* Aim: Take the lines from the top down to and including the one with "R = math.radians" and repeat them exactly. Omit images.

* Given material:
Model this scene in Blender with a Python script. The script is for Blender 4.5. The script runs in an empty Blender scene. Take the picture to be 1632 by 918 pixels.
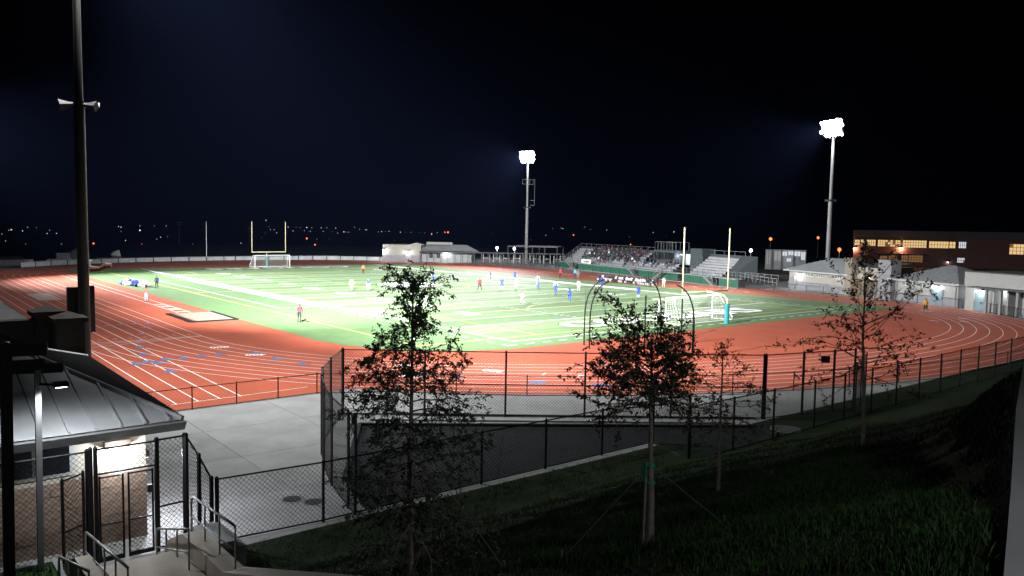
import bpy, bmesh, math, random
from mathutils import Vector, Matrix
S = bpy.context.scene
C = S.collection
rnd = random.Random(7)
R = math.radians

# ------------------------------------------------------------------ camera
cam = bpy.data.cameras.new('camera')
cam.sensor_width = 36.0
cam.lens = 1258.35 / 1632 * 36.0
cam.clip_start = 0.1
cam.clip_end = 12000
cam_o = bpy.data.objects.new('camera', cam)
C.objects.link(cam_o)
YAW, PIT, ROL = 0.6818, 0.0771, 0.0173
_f = Vector((math.sin(YAW) * math.cos(PIT), math.cos(YAW) * math.cos(PIT), -math.sin(PIT)))
_r = Vector((math.cos(YAW), -math.sin(YAW), 0))
_u = Vector((math.sin(YAW) * math.sin(PIT), math.cos(YAW) * math.sin(PIT), math.cos(PIT)))
_r2 = _r * math.cos(ROL) + _u * math.sin(ROL)
_u2 = -_r * math.sin(ROL) + _u * math.cos(ROL)
M = Matrix.Identity(4)
for i in range(3):
    M[i][0], M[i][1], M[i][2] = _r2[i], _u2[i], -_f[i]
M[0][3], M[1][3], M[2][3] = -39.08, -48.0, 9.036
cam_o.matrix_world = M
S.camera = cam_o

# ------------------------------------------------------------------ night sky, moonlight, exposure
W = bpy.data.worlds.new('World')
S.world = W
W.use_nodes = True
wn = W.node_tree
bg = wn.nodes['Background']
sky = wn.nodes.new('ShaderNodeTexSky')
sky.sky_type = 'NISHITA'
sky.sun_disc = False
sky.sun_elevation = R(-5.5)
sky.sun_rotation = R(250)
sky.air_density = 1.0
sky.dust_density = 1.5
wn.links.new(sky.outputs[0], bg.inputs['Color'])
bg.inputs['Strength'].default_value = 0.15
sun = bpy.data.lights.new('moon', 'SUN')
sun.energy = 0.003
sun.angle = R(0.5)
sun.color = (0.75, 0.85, 1.0)
sun_o = bpy.data.objects.new('moon', sun)
C.objects.link(sun_o)
sun_o.rotation_euler = (R(50), 0, R(-60))
S.view_settings.view_transform = 'Standard'
S.view_settings.look = 'None'
S.view_settings.exposure = 0.0
S.view_settings.gamma = 1.0
S.view_settings.use_curve_mapping = False
S.cycles.use_denoising = True
S.cycles.max_bounces = 5
S.cycles.diffuse_bounces = 2
S.cycles.glossy_bounces = 2
S.cycles.transmission_bounces = 3
S.cycles.transparent_max_bounces = 8
S.cycles.caustics_reflective = False
S.cycles.caustics_refractive = False
S.cycles.sample_clamp_indirect = 4.0
FLOOD = 1.0

# ------------------------------------------------------------------ helpers
MATS = {}
def mat(name, col, rough=0.7, var=0.0, scale=3.0, bump=0.0, bscale=40.0, metal=0.0, spec=0.4, col2=None, em=None, es=0.0, stretch=None):
    if name in MATS: return MATS[name]
    m = bpy.data.materials.new(name)
    m.use_nodes = True
    nt = m.node_tree
    b = nt.nodes['Principled BSDF']
    b.inputs['Roughness'].default_value = rough
    b.inputs['Metallic'].default_value = metal
    b.inputs['Specular IOR Level'].default_value = spec
    b.inputs['Base Color'].default_value = (*col, 1)
    if em:
        b.inputs['Emission Color'].default_value = (*em, 1)
        b.inputs['Emission Strength'].default_value = es
    if var > 0 or col2:
        tc = nt.nodes.new('ShaderNodeTexCoord')
        src = tc.outputs['Object']
        if stretch:
            mp = nt.nodes.new('ShaderNodeMapping')
            mp.inputs['Scale'].default_value = stretch
            nt.links.new(src, mp.inputs['Vector']); src = mp.outputs['Vector']
        n = nt.nodes.new('ShaderNodeTexNoise')
        n.inputs['Scale'].default_value = scale
        n.inputs['Detail'].default_value = 6
        n.inputs['Roughness'].default_value = 0.65
        nt.links.new(src, n.inputs['Vector'])
        r = nt.nodes.new('ShaderNodeValToRGB')
        c2 = col2 or tuple(min(1, c * (1 + var)) for c in col)
        c1 = col if col2 else tuple(c * (1 - var) for c in col)
        r.color_ramp.elements[0].color = (*c1, 1); r.color_ramp.elements[0].position = 0.32
        r.color_ramp.elements[1].color = (*c2, 1); r.color_ramp.elements[1].position = 0.68
        nt.links.new(n.outputs['Fac'], r.inputs['Fac'])
        nt.links.new(r.outputs['Color'], b.inputs['Base Color'])
    if bump > 0:
        tc2 = nt.nodes.new('ShaderNodeTexCoord')
        n2 = nt.nodes.new('ShaderNodeTexNoise')
        n2.inputs['Scale'].default_value = bscale
        n2.inputs['Detail'].default_value = 4
        nt.links.new(tc2.outputs['Object'], n2.inputs['Vector'])
        bp = nt.nodes.new('ShaderNodeBump')
        bp.inputs['Strength'].default_value = bump
        bp.inputs['Distance'].default_value = 0.02
        nt.links.new(n2.outputs['Fac'], bp.inputs['Height'])
        nt.links.new(bp.outputs['Normal'], b.inputs['Normal'])
    MATS[name] = m
    return m

def emis(name, col, st):
    if name in MATS: return MATS[name]
    m = bpy.data.materials.new(name); m.use_nodes = True
    nt = m.node_tree; nt.nodes.clear()
    e = nt.nodes.new('ShaderNodeEmission'); e.inputs[0].default_value = (*col, 1); e.inputs[1].default_value = st
    o = nt.nodes.new('ShaderNodeOutputMaterial'); nt.links.new(e.outputs[0], o.inputs[0])
    m.cycles.emission_sampling = 'NONE'
    MATS[name] = m
    return m

ORG = {}
class MB:
    def __init__(s): s.v = []; s.f = []; s.m = []
    def add(s, vs, fs, mi=0):
        o = len(s.v); s.v += [tuple(v) for v in vs]
        s.f += [tuple(i + o for i in f) for f in fs]; s.m += [mi] * len(fs); return s
    def box(s, x0, y0, z0, x1, y1, z1, mi=0):
        return s.add([(x0,y0,z0),(x1,y0,z0),(x1,y1,z0),(x0,y1,z0),(x0,y0,z1),(x1,y0,z1),(x1,y1,z1),(x0,y1,z1)],
                     [(0,3,2,1),(4,5,6,7),(0,1,5,4),(1,2,6,5),(2,3,7,6),(3,0,4,7)], mi)
    def beam(s, p, q, w, h=None, mi=0, up=(0,0,1)):
        h = h or w; p = Vector(p); q = Vector(q); d = (q - p).normalized()
        up = Vector(up)
        if abs(d.dot(up)) > 0.98: up = Vector((1,0,0))
        a = d.cross(up).normalized() * w / 2; b = a.cross(d).normalized() * h / 2
        return s.add([p-a-b, p+a-b, p+a+b, p-a+b, q-a-b, q+a-b, q+a+b, q-a+b],
                     [(0,1,2,3),(7,6,5,4),(0,4,5,1),(1,5,6,2),(2,6,7,3),(3,7,4,0)], mi)
    def tube(s, pts, r, n=6, cap=True, mi=0):
        pts = [Vector(p) for p in pts]; k = len(pts)
        rs = r if isinstance(r, (list, tuple)) else [r] * k
        vs = []; ref = None
        for i, p in enumerate(pts):
            d = (pts[min(i+1,k-1)] - pts[max(i-1,0)])
            if d.length < 1e-9: d = Vector((0,0,1))
            d.normalize()
            if ref is None:
                ref = Vector((0,0,1)) if abs(d.z) < 0.9 else Vector((1,0,0))
            a = d.cross(ref)
            if a.length < 1e-4: a = d.cross(Vector((0.3,1,0.2)))
            a.normalize(); b = d.cross(a); ref = a.cross(d)
            for j in range(n):
                t = 2 * math.pi * j / n
                vs.append(p + (a * math.cos(t) + b * math.sin(t)) * rs[i])
        fs = []
        for i in range(k-1):
            for j in range(n):
                fs.append((i*n+j, i*n+(j+1)%n, (i+1)*n+(j+1)%n, (i+1)*n+j))
        if cap: fs.append(tuple(range(n))); fs.append(tuple(reversed(range((k-1)*n, k*n))))
        return s.add(vs, fs, mi)
    def poly(s, pts, z=0.0, mi=0):
        vs = [(p[0], p[1], p[2] if len(p) > 2 else z) for p in pts]
        return s.add(vs, [tuple(range(len(vs)))], mi)
    def prism(s, pts, z0, z1, mi=0):
        n = len(pts)
        vs = [(p[0],p[1],z0) for p in pts] + [(p[0],p[1],z1) for p in pts]
        fs = [tuple(reversed(range(n))), tuple(range(n, 2*n))] + [(i,(i+1)%n,n+(i+1)%n,n+i) for i in range(n)]
        return s.add(vs, fs, mi)
    def ribbon(s, pts, w, z, closed=False, mi=0):
        pts = [Vector((p[0], p[1])) for p in pts]; k = len(pts); vs = []
        for i, p in enumerate(pts):
            a = pts[(i-1) % k] if (closed or i > 0) else p
            b = pts[(i+1) % k] if (closed or i < k-1) else p
            d = (b - a).normalized(); nn = Vector((-d.y, d.x)) * w / 2
            vs += [(p.x+nn.x, p.y+nn.y, z), (p.x-nn.x, p.y-nn.y, z)]
        fs = [(2*i, 2*i+1, 2*((i+1)%k)+1, 2*((i+1)%k)) for i in range(k if closed else k-1)]
        return s.add(vs, fs, mi)
    def mesh(s, name, off=(0,0,0)):
        me = bpy.data.meshes.new(name)
        ox, oy, oz = off
        me.from_pydata([(x-ox, y-oy, z-oz) for x, y, z in s.v], [], s.f)
        me.polygons.foreach_set('material_index', s.m)
        return me
    def build(s, name, mats, parent=None, smooth=False, fix=True):
        off = ORG.get(parent.name, (0,0,0)) if parent else (0,0,0)
        me = s.mesh(name, off)
        if fix:
            bm = bmesh.new(); bm.from_mesh(me); bmesh.ops.recalc_face_normals(bm, faces=bm.faces); bm.to_mesh(me); bm.free()
        for m in (mats if isinstance(mats, (list, tuple)) else [mats]): me.materials.append(m)
        if smooth: me.polygons.foreach_set('use_smooth', [True] * len(me.polygons))
        o = bpy.data.objects.new(name, me); C.objects.link(o)
        if parent: o.parent = parent; ORG[o.name] = off
        return o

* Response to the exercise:
Model this scene in Blender with a Python script. The script is for Blender 4.5. The script runs in an empty Blender scene. Take the picture to be 1632 by 918 pixels.
import bpy, bmesh, math, random
from mathutils import Vector, Matrix
S = bpy.context.scene
C = S.collection
rnd = random.Random(7)
R = math.radians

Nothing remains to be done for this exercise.